I tried to write who I know. I'm a classically-trained violinist and I like to arrange and compose, so my sleuth was a musician. I made her a composer and conductor with thoughts of injecting my own compositions into the mix somewhere--mixed media and all that. The brilliance amazed me. She could travel the world guest conducting and thus avoid Cabot Cove Syndrome. I envisioned this as a cozyish series and wrote two novels which got rejected, over and over.

Next, I followed a passion of mine, archeology and human origins. New discoveries are still being made almost weekly about Neanderthals, so I created a tribe and a sleuth and labored long and hard on one and a half mysteries for them. The first was well received by almost everyone except the agents, some of whom liked the manuscript, but said they didn't know how to sell it. Since I consider that their job, I couldn't scream: Send it to Scholastic!!! (Rowling's publisher)
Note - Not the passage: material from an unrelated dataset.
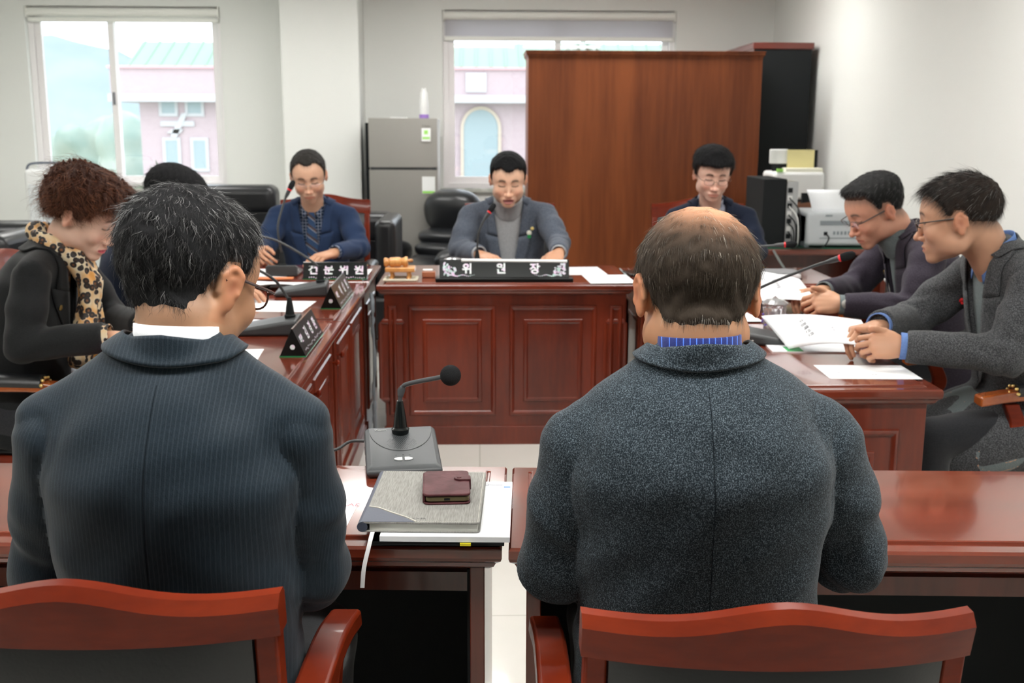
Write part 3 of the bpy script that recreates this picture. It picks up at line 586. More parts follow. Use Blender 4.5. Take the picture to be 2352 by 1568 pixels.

Third, comedy. I've always considered writing comedy a cop-out because it's so easy. I found out that it's not easy for everyone, which was really a surprise. So I ran with it--past the boundaries of where I thought I should go, over the top with characters and situations, and--behold!--got it published!

If only they sold lotto tickets where all the numbers were three!

Do you have a magic number? If so, what's it done for you?


  1. Way to go on that magic number! I do not have a magic number as of yet. But I will say that I"m reading your hilarious book, Choke, and loving it! Immy is a funny gal, very Texas, and very befuddled. Great character!

  2. Very interesting that you dove into something easy for you and it worked out. I think every writer has an inner sense of what comes easy to them and should run with it as you did. I'll have to think on my own magic number.

  3. Thanks, Mary Ann.

    Karen, maybe that's what they're talking about when "they" say "write what you know"?